** BEGIN Data to process **

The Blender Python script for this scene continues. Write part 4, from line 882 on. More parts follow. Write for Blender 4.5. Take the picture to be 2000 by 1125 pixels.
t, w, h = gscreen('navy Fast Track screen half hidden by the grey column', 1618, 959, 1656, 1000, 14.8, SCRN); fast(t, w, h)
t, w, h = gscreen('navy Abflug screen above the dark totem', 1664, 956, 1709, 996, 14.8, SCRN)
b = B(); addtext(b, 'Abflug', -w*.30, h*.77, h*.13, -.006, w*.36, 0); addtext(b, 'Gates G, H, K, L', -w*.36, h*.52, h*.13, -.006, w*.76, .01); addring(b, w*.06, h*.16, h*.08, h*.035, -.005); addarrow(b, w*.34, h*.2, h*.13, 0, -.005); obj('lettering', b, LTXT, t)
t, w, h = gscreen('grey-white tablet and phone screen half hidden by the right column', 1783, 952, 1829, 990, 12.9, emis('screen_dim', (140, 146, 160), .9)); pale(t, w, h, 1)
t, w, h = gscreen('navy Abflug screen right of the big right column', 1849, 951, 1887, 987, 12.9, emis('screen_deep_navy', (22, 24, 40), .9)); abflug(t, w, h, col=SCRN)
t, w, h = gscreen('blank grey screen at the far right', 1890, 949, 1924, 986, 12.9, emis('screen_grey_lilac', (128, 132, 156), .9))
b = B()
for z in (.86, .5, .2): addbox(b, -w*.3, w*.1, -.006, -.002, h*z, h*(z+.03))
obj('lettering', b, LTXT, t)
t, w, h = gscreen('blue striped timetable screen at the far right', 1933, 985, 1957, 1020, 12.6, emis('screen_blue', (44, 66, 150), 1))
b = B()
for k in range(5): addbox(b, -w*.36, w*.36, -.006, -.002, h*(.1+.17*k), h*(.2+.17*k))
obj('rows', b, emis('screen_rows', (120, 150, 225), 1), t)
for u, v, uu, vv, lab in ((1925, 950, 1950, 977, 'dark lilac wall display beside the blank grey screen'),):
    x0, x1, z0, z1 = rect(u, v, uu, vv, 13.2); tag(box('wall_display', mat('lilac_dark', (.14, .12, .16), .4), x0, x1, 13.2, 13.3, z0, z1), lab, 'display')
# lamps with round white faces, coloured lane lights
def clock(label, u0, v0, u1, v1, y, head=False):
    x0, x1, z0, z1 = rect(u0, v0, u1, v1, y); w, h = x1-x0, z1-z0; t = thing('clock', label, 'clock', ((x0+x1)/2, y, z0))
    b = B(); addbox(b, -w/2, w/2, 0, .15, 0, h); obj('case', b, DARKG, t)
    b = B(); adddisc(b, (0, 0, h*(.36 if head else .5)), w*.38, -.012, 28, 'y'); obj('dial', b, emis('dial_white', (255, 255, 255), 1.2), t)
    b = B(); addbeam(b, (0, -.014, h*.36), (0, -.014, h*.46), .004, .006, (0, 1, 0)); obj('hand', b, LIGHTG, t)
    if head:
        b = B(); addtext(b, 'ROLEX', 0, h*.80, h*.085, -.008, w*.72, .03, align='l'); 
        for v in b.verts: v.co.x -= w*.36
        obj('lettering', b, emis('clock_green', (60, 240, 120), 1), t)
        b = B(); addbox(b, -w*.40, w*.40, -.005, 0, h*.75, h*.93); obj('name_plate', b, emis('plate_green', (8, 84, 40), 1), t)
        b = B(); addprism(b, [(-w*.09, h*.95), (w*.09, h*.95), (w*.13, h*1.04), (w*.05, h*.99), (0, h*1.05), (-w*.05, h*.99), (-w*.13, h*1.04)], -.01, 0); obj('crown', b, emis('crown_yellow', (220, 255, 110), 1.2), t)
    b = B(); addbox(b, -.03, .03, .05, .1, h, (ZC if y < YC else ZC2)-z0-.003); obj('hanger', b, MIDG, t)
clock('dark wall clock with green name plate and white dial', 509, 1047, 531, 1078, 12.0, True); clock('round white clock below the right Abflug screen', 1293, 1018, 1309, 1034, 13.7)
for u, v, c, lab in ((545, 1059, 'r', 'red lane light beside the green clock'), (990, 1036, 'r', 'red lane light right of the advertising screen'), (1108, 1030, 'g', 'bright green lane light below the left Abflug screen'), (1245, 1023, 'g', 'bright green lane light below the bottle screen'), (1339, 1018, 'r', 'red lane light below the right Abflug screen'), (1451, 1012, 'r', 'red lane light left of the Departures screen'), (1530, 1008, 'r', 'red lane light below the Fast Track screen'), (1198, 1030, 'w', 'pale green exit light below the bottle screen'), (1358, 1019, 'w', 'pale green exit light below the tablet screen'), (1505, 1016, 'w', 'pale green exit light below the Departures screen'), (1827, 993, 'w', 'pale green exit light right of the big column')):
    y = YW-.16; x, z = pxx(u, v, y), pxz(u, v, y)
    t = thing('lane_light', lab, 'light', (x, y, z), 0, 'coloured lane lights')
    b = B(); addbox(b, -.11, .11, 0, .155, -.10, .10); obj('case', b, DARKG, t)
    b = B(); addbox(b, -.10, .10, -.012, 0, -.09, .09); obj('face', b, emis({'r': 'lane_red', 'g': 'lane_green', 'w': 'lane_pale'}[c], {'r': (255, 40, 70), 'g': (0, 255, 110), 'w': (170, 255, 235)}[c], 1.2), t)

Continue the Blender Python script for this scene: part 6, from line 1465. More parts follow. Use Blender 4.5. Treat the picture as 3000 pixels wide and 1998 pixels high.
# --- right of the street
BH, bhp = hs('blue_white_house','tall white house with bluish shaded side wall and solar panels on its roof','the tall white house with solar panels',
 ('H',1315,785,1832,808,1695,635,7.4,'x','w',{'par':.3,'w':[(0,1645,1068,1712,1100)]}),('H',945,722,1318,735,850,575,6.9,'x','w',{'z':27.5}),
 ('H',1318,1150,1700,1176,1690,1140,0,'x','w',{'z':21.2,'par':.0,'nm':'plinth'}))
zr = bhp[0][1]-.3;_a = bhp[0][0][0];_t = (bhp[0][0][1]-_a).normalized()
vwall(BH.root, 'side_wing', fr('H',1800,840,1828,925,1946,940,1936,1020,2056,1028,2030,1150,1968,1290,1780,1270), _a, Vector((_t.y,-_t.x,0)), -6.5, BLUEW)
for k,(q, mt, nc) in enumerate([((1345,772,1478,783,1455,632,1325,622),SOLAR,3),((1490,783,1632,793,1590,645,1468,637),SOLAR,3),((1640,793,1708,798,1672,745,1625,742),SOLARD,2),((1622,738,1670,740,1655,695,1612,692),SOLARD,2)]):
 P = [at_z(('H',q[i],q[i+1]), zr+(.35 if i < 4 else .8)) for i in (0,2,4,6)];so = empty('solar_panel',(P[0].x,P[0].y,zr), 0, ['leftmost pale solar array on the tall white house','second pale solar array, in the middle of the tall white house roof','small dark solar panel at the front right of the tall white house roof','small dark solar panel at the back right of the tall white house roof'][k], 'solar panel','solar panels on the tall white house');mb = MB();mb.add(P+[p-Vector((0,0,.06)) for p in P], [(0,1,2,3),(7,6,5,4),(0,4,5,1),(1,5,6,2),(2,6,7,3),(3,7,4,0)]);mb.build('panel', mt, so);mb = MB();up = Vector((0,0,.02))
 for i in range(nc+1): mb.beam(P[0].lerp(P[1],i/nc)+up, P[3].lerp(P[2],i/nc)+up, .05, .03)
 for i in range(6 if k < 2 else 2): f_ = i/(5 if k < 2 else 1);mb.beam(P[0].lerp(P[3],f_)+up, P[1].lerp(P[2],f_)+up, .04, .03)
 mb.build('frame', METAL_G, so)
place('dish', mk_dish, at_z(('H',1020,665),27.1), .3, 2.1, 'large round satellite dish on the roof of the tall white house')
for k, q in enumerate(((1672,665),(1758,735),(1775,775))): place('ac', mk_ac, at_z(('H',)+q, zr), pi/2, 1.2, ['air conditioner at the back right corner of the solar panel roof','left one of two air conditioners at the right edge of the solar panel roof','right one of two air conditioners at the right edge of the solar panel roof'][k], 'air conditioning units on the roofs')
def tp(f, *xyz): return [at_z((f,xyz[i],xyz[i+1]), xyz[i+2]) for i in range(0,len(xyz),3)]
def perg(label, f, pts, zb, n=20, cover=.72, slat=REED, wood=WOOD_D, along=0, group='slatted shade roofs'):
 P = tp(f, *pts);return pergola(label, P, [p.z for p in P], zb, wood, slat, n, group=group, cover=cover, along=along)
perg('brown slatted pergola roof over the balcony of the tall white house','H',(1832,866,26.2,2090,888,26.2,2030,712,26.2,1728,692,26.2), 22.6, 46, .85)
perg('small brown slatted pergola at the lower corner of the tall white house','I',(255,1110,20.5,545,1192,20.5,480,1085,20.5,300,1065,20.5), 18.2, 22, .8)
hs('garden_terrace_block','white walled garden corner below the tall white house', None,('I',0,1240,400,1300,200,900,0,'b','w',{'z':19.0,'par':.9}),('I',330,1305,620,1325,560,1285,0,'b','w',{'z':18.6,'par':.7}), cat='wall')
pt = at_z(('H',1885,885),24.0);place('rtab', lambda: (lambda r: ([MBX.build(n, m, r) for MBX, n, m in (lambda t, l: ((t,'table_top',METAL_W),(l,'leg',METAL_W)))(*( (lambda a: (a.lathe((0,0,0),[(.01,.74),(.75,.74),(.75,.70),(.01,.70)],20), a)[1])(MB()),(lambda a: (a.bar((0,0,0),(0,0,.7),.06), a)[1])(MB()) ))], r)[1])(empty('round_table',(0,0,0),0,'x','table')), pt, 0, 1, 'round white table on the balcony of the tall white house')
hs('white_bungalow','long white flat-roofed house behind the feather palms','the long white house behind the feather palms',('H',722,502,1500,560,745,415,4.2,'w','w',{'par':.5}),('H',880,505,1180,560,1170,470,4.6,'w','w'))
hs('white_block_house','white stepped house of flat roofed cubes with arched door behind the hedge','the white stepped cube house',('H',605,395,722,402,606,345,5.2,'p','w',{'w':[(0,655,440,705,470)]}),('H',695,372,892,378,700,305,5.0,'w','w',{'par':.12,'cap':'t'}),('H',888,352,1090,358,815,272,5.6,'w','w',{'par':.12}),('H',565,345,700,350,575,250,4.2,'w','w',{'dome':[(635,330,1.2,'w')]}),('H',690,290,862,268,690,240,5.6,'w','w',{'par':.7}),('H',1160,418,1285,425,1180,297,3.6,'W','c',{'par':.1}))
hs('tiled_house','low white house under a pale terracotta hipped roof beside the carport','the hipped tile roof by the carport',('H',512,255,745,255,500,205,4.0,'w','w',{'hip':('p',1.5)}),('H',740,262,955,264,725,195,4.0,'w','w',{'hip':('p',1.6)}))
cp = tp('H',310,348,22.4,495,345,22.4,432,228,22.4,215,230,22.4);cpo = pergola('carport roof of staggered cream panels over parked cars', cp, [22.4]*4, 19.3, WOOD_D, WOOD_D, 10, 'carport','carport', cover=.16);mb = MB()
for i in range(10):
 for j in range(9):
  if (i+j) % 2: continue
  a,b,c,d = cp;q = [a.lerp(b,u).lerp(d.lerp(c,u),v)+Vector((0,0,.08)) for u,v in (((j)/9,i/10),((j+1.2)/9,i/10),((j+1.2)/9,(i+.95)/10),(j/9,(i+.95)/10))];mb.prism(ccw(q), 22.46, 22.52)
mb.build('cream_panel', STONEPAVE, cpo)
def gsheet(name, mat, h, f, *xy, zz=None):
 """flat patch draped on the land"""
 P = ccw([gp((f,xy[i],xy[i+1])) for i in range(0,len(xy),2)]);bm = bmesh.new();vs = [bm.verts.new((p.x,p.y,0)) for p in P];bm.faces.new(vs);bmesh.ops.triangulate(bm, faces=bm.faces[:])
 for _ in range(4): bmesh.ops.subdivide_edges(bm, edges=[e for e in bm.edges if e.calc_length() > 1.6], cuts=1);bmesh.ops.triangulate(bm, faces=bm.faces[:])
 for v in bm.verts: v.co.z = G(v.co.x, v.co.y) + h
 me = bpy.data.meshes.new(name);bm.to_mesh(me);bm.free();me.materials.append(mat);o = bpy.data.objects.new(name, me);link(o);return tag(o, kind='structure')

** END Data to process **

Short exercise:
Output, from the data above, the lines from the line with "Continue the Blender" to the line with "BH, bhp = hs('blue_white_house','tall" exactly as they stand, both ends included and nothing else.

Solution to this problem:
Continue the Blender Python script for this scene: part 6, from line 1465. More parts follow. Use Blender 4.5. Treat the picture as 3000 pixels wide and 1998 pixels high.
# --- right of the street
BH, bhp = hs('blue_white_house','tall white house with bluish shaded side wall and solar panels on its roof','the tall white house with solar panels',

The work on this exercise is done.